[begin Given data]

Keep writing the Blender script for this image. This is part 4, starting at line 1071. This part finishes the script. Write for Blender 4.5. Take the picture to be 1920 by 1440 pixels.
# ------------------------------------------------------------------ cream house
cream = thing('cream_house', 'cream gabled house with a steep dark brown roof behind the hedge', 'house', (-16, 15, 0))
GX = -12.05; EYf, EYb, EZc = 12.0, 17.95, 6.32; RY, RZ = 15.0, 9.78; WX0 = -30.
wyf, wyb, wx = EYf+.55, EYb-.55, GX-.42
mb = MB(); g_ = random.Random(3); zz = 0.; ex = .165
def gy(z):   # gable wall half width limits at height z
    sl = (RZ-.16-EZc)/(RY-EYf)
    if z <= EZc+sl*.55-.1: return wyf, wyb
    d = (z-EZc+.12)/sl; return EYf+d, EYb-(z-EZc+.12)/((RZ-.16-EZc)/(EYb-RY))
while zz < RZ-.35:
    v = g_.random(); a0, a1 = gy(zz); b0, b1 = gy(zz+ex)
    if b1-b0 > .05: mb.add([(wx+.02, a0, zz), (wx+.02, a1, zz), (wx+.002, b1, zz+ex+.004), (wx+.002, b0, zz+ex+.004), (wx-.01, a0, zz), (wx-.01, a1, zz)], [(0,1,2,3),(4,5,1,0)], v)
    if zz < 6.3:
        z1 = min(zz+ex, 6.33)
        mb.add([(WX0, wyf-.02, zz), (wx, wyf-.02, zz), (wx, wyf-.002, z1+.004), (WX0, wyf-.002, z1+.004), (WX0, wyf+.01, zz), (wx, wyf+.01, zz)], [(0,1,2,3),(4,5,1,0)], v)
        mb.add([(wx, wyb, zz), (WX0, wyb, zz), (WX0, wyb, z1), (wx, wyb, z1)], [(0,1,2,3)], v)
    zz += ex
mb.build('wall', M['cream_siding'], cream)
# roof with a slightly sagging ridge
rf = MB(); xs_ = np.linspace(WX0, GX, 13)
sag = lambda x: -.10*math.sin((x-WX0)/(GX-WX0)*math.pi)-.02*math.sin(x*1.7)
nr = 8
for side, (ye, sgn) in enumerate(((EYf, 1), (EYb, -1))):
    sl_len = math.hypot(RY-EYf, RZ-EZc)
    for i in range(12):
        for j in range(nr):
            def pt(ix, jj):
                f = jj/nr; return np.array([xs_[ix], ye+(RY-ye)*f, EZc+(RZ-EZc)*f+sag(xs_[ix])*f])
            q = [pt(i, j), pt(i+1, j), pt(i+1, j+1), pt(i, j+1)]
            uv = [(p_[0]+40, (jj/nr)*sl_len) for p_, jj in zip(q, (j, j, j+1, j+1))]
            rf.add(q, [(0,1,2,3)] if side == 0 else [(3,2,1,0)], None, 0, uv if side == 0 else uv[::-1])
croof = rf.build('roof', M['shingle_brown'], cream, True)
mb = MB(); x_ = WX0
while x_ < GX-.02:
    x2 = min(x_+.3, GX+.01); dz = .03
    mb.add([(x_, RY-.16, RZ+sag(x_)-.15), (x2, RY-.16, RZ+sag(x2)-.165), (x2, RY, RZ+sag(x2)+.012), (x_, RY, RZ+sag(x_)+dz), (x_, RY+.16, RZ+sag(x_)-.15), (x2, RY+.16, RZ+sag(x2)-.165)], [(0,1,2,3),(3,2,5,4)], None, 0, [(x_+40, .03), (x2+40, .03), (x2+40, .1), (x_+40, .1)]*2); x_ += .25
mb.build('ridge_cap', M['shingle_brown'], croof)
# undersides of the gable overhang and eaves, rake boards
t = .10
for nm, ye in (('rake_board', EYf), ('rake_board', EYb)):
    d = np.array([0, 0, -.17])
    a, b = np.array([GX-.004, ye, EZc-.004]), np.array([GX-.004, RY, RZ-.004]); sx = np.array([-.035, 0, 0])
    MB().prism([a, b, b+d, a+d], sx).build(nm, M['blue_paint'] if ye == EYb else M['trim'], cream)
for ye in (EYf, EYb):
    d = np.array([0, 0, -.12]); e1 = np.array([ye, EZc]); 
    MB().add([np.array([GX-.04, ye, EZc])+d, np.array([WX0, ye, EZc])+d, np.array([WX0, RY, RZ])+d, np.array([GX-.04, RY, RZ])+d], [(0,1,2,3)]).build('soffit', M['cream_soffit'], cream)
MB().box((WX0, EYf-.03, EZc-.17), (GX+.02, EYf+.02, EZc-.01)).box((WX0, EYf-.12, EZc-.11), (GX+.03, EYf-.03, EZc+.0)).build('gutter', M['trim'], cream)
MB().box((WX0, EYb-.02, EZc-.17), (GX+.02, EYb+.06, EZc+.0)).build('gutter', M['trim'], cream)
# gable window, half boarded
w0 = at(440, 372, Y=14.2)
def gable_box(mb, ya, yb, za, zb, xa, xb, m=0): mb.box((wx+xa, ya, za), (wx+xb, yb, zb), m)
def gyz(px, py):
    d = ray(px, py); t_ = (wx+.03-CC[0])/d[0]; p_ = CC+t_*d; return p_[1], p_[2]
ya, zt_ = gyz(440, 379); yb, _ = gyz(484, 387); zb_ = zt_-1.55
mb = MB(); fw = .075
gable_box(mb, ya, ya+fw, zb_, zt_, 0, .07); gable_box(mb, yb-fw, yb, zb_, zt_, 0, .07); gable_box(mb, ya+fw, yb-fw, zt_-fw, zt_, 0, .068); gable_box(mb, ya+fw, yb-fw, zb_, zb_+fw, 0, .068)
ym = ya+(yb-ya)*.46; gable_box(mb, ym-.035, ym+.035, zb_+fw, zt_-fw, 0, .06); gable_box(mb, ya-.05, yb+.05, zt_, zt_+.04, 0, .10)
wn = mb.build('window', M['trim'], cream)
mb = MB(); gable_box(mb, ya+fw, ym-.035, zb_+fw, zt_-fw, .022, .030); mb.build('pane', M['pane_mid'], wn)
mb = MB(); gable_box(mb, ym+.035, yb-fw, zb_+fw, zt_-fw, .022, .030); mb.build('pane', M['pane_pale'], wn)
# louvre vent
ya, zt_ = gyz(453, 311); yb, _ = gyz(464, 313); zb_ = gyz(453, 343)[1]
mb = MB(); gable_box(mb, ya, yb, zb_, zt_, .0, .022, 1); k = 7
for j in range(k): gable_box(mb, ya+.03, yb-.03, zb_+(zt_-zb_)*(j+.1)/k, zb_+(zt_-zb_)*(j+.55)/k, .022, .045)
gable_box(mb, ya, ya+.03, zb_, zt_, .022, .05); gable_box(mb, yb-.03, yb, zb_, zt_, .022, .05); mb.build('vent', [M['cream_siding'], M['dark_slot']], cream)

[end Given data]
[begin Given data]

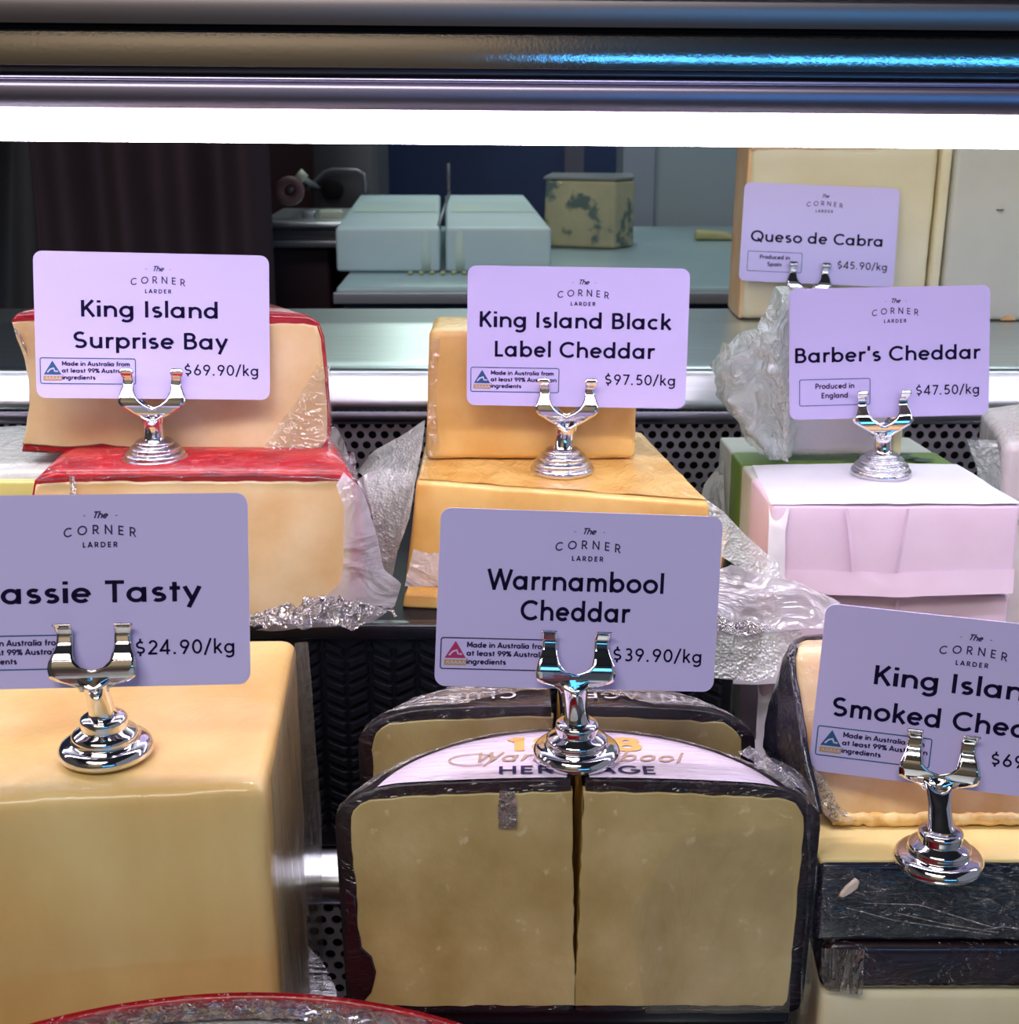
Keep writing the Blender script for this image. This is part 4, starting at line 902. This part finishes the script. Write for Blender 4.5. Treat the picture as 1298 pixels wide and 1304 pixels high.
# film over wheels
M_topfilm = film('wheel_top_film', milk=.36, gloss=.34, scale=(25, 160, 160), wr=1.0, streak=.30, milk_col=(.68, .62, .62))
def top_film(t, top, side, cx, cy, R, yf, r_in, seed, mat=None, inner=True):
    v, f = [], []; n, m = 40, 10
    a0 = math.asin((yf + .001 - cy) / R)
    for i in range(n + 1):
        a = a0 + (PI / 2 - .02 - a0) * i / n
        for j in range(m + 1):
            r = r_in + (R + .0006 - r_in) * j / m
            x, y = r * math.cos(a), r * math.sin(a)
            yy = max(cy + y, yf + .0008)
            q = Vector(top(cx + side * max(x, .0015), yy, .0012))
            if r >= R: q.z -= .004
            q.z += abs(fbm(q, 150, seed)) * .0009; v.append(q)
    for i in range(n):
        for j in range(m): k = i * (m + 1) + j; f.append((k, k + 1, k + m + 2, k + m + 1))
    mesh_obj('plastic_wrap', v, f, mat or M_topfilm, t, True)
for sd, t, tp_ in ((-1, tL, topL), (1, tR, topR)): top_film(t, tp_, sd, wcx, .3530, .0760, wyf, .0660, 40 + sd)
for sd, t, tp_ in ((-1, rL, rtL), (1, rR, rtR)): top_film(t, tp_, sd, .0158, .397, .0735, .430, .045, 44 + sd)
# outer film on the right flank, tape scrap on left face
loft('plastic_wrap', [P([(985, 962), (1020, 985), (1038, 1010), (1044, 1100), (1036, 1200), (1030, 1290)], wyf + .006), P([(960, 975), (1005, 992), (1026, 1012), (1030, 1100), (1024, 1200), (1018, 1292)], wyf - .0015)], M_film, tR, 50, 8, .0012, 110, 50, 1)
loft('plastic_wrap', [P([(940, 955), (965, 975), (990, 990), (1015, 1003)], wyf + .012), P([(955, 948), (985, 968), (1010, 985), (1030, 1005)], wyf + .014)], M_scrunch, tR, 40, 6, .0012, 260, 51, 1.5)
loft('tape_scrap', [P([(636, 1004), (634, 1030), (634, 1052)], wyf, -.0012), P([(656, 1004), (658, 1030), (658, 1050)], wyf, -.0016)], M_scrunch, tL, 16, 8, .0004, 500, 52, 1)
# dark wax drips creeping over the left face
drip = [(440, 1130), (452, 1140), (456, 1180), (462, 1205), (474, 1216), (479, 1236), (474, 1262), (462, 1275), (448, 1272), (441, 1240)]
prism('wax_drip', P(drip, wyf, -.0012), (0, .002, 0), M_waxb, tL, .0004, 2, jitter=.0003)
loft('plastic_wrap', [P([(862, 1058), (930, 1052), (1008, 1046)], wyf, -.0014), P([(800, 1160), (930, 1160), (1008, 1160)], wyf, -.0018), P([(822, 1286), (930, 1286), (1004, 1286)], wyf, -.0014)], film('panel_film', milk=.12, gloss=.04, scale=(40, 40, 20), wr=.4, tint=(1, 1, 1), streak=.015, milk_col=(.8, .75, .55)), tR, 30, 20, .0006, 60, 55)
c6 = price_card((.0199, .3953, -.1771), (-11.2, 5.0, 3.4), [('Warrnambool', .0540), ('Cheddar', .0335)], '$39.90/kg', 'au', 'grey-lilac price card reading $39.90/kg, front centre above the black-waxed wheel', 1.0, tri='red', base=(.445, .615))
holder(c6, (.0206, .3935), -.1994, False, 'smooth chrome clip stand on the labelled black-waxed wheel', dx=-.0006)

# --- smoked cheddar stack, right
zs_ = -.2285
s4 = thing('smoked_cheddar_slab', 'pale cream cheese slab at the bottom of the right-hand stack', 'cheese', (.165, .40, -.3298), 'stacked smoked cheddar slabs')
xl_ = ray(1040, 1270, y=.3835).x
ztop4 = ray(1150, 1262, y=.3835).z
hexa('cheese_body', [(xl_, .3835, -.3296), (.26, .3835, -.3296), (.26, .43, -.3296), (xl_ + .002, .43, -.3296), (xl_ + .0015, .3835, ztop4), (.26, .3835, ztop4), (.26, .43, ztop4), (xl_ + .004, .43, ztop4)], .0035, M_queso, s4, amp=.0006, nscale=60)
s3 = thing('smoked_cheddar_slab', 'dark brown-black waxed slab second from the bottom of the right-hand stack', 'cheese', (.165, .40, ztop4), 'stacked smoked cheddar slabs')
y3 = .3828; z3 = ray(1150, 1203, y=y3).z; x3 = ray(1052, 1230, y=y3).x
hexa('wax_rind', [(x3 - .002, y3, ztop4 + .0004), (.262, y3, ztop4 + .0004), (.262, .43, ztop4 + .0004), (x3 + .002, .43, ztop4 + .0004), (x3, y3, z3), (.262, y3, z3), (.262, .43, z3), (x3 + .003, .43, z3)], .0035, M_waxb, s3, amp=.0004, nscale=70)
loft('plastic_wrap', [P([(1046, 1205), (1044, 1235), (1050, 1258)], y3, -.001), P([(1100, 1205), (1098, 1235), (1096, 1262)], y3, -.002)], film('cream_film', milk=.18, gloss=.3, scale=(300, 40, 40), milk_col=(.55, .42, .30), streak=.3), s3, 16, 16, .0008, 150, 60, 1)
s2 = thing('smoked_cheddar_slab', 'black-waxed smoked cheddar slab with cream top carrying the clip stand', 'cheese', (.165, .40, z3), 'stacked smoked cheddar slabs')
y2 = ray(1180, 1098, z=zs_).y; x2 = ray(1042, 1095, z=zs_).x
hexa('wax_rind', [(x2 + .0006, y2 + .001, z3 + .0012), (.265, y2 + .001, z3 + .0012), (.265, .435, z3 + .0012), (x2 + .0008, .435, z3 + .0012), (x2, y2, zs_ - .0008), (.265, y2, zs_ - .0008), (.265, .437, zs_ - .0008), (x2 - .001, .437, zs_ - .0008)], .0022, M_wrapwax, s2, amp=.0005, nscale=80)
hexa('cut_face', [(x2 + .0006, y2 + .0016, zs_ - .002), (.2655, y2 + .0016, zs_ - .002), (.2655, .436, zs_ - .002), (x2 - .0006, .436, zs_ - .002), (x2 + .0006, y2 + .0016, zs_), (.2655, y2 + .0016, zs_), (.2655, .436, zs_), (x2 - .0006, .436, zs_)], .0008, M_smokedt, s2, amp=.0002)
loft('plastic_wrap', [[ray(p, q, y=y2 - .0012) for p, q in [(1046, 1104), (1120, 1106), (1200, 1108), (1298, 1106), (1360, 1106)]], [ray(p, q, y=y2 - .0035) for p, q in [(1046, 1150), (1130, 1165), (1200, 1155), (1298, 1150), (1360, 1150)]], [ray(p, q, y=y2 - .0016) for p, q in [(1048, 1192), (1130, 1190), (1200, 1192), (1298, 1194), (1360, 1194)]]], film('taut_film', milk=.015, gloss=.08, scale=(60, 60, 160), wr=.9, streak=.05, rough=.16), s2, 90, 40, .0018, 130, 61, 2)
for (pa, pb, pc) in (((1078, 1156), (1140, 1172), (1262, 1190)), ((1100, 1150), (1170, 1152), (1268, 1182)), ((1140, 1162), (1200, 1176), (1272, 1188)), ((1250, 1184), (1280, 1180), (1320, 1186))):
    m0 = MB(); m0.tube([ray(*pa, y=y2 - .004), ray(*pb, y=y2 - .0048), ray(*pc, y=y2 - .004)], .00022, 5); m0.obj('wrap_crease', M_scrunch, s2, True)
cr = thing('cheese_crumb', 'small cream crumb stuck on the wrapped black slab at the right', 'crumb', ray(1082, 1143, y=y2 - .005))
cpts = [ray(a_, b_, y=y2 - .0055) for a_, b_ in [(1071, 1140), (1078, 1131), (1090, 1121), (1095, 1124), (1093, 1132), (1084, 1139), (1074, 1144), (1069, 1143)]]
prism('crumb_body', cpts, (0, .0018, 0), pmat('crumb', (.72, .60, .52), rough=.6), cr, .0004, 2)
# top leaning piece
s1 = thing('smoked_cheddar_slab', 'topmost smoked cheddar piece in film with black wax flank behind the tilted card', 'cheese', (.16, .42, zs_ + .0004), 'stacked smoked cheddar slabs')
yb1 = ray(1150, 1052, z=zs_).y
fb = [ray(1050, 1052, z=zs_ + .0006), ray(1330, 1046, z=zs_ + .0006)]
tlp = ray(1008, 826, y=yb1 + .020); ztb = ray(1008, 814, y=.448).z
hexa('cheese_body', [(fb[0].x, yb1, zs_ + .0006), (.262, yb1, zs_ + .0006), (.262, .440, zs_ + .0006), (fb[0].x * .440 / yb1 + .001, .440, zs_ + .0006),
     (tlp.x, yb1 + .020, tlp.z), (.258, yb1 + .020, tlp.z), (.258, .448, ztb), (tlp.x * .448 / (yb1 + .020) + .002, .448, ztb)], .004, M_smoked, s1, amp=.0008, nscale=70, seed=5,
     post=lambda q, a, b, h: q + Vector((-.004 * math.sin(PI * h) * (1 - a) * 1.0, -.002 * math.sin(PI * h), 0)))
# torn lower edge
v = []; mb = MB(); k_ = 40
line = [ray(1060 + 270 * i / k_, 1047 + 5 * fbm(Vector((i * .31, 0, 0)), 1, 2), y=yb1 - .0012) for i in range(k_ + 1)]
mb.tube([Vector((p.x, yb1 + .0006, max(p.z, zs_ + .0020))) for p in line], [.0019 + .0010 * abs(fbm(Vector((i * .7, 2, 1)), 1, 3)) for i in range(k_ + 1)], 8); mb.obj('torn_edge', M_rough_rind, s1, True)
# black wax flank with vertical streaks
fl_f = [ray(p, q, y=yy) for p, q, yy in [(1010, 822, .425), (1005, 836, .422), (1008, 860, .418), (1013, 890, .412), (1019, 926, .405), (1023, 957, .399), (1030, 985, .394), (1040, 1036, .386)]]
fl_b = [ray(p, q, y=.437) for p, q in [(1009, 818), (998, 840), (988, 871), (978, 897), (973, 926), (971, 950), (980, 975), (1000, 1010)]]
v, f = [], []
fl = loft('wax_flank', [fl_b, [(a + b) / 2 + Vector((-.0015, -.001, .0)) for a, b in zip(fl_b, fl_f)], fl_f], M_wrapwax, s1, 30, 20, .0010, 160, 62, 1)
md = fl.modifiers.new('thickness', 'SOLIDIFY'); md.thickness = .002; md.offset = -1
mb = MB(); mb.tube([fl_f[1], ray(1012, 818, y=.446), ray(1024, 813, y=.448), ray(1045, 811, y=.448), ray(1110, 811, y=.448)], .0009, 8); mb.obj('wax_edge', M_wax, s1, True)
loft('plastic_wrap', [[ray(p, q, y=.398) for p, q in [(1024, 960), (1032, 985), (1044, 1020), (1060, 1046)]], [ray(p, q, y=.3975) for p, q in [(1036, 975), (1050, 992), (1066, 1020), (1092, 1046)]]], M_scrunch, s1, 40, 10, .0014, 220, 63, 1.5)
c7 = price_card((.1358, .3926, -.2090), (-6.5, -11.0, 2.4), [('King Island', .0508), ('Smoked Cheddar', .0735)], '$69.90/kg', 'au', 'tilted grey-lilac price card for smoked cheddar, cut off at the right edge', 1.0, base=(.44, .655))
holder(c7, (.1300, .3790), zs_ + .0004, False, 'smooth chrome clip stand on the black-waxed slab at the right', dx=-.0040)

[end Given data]

- [Prompt]:
Copy out the lines in which the string "Keep" appears.

- [Answer to this exercise]:
Keep writing the Blender script for this image. This is part 4, starting at line 1071. This part finishes the script. Write for Blender 4.5. Take the picture to be 1920 by 1440 pixels.
Keep writing the Blender script for this image. This is part 4, starting at line 902. This part finishes the script. Write for Blender 4.5. Treat the picture as 1298 pixels wide and 1304 pixels high.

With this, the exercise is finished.